Sometimes I wonder at the uniqueness of the Last Supper and it's affect on human history.
That first mass, cleaving time to make Jesus doubly or rather fully, and transcendentally present. I imagine Jesus both present and timeless in the bread and wine.
Time creates the illusion of a fragmented soul, the past self, the present self and the future self. However the soul is a single entity. Christ became present fully; his whole self.
His future crucified and resurrected self, his past infant and child self, this whole divine man was there in that first Eucharist. But as a soul cannot be divided by the progression of time, perhaps time itself must part for the God-man. I think about how for 2000 years we have been taught that the Eucharist is the body, blood, soul and divinity of Christ.
He has been present at every mass in every corner of the globe since the Last Supper.

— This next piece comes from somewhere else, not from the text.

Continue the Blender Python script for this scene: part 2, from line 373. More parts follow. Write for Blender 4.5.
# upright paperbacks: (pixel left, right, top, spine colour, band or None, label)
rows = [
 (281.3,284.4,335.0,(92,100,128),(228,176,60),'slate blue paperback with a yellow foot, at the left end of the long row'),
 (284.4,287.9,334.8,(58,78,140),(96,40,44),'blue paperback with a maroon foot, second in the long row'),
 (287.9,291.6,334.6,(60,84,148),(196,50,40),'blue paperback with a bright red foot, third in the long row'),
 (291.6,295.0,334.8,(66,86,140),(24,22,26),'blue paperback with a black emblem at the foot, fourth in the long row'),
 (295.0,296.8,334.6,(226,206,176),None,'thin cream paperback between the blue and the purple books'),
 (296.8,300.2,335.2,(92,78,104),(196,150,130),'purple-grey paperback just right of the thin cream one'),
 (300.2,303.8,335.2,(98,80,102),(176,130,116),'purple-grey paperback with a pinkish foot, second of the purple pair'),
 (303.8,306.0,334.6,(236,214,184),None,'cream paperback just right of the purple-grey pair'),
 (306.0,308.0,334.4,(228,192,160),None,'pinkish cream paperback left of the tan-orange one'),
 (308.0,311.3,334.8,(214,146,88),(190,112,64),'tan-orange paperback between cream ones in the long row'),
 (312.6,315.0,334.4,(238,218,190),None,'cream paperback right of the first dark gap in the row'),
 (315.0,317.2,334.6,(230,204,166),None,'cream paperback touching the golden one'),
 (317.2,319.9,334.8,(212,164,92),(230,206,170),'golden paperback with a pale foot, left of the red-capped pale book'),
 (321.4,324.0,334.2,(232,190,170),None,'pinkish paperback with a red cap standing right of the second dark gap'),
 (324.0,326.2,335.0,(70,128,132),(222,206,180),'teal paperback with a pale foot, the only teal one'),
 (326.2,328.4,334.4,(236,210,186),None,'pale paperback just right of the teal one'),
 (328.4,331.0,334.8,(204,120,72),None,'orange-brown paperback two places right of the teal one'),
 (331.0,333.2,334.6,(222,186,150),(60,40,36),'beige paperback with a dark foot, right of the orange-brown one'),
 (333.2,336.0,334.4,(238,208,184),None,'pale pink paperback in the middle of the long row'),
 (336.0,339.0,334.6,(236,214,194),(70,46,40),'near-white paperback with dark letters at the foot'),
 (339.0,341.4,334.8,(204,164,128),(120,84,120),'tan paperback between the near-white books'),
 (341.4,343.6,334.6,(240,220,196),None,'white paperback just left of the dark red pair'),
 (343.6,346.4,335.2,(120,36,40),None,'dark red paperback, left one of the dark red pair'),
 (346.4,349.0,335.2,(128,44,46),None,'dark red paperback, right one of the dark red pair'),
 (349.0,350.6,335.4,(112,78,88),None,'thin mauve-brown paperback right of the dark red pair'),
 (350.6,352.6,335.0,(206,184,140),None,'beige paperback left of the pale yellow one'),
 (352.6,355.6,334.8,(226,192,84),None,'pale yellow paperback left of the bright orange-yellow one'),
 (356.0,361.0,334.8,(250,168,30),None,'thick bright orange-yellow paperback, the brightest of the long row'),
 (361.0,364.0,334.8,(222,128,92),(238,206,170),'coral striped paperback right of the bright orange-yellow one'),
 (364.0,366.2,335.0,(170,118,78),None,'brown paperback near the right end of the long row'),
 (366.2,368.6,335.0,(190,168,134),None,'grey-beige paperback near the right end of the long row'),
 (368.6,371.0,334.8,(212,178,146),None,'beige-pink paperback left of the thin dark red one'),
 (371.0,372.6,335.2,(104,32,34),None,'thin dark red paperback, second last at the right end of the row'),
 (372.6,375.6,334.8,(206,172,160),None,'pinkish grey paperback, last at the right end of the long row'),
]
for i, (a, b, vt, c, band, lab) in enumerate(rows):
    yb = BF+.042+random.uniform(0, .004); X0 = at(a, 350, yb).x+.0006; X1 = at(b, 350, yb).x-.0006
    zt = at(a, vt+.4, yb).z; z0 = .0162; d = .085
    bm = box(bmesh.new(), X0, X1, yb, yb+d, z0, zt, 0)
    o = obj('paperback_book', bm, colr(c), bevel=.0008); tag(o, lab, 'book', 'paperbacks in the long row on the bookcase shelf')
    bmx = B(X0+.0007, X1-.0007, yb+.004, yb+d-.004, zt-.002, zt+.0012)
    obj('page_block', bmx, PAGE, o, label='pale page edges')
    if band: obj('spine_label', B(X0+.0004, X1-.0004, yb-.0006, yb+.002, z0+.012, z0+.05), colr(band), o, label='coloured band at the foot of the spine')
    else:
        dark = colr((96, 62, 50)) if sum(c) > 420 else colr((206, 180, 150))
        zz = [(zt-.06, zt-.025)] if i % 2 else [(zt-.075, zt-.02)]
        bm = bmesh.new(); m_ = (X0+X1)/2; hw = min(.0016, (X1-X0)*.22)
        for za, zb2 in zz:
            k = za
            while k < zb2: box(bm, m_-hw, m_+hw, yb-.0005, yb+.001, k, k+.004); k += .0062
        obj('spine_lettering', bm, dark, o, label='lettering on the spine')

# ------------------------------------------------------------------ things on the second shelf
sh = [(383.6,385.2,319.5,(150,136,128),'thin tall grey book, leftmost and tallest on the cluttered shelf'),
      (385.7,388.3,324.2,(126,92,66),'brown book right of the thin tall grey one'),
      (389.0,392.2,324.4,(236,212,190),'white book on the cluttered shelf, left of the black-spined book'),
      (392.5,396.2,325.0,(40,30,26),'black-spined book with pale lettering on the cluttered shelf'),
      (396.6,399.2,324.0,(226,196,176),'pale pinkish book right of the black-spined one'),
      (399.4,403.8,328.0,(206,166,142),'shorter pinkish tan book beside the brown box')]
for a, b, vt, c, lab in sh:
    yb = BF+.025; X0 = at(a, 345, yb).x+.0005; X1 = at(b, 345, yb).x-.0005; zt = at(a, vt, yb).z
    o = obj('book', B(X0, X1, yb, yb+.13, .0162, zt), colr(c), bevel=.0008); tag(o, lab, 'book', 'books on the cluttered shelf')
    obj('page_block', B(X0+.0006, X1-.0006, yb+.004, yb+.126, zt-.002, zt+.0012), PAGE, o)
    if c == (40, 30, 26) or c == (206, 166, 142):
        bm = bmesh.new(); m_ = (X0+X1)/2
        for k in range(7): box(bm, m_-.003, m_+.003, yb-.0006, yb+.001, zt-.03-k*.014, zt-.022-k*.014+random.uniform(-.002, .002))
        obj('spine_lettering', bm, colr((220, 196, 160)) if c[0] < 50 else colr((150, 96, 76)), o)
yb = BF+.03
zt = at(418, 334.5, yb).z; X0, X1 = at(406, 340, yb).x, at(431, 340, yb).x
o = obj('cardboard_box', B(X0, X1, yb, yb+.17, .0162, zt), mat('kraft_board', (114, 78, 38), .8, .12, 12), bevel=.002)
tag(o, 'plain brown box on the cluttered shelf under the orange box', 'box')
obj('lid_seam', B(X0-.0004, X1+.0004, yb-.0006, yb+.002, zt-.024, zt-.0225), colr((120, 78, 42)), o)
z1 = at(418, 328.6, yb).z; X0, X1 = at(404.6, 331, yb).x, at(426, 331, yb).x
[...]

The miracle, the wonder of the undivided Christ is staggering. Perhaps there is only ONE Mass perpetually ringing out through time. Perhaps when the words of consecration are spoken, we welcome heaven, timeless as it is, to flood our sanctuaries. We enter a mystical cathedral in which the church militant from all of time pray as one. The power of every mass ever offered throughout the whole of time becomes manifest and unified with the presence of Jesus on our altars. If we listen closely can our hearts hear the murmured prayers of multitudes of souls at mass? Is that Peter I hear? Is that Michelangelo, Tolkien, or Mother Teresa praying there beside me in that eternal moment? Is that Joan of Arc's battle standard we hear snapping in the wind? Are we attuned enough to hear the dripping of blood off of Love's cross on the hillside at the center of time?